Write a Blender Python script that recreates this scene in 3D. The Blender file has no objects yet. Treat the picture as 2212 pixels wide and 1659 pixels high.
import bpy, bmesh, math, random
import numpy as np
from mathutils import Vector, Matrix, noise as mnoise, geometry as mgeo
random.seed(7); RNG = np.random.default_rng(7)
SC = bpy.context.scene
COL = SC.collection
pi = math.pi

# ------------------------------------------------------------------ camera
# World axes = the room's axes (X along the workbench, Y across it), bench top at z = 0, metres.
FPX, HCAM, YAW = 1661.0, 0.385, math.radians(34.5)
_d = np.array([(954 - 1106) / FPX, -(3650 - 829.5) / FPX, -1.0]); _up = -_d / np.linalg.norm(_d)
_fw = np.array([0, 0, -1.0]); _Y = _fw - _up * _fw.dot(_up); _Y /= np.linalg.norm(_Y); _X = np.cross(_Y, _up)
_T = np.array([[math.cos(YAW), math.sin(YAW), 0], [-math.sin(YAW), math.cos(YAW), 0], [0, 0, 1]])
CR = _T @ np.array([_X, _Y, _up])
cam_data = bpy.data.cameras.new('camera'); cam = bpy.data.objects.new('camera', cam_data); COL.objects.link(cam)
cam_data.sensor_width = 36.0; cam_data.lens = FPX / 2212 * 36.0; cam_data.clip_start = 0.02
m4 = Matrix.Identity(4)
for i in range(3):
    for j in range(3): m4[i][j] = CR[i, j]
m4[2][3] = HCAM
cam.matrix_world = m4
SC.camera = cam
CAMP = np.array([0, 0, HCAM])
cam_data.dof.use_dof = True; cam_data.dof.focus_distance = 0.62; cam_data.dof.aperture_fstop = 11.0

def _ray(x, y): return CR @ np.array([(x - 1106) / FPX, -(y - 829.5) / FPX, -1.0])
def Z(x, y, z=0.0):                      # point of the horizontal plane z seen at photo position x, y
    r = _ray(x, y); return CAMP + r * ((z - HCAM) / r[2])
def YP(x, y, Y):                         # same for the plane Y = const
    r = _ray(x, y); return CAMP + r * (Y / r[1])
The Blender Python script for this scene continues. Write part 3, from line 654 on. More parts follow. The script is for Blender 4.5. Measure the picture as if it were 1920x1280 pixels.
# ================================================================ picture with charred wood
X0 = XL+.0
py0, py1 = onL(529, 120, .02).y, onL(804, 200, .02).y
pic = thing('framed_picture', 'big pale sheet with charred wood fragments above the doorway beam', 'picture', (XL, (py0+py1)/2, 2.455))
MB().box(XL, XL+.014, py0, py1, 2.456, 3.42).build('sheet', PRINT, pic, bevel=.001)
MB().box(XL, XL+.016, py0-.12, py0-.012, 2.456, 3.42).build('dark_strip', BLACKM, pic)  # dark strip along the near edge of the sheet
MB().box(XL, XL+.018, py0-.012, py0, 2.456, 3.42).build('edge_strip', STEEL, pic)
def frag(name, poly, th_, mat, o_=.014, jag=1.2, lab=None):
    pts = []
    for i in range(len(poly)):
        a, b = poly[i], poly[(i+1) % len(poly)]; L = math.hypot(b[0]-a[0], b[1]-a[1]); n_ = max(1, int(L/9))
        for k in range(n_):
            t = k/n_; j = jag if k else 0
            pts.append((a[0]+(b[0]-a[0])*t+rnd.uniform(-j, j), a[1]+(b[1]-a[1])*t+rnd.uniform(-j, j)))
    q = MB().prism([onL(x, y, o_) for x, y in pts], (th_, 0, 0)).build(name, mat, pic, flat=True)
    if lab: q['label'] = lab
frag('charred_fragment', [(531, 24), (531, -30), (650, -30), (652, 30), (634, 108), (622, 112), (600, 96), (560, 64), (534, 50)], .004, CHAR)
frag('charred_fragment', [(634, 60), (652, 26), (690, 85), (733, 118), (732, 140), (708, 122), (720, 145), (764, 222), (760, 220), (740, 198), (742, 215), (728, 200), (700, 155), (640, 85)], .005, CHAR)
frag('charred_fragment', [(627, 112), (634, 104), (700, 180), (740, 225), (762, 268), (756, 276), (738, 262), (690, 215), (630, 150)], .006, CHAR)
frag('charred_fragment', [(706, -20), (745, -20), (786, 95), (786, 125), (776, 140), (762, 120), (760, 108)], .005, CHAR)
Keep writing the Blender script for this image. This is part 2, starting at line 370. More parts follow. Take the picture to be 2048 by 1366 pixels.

**Given problem:**
Read the entries and show each line that mentions "True".

**Output for this task:**
cam_data.dof.use_dof = True; cam_data.dof.focus_distance = 0.62; cam_data.dof.aperture_fstop = 11.0
    q = MB().prism([onL(x, y, o_) for x, y in pts], (th_, 0, 0)).build(name, mat, pic, flat=True)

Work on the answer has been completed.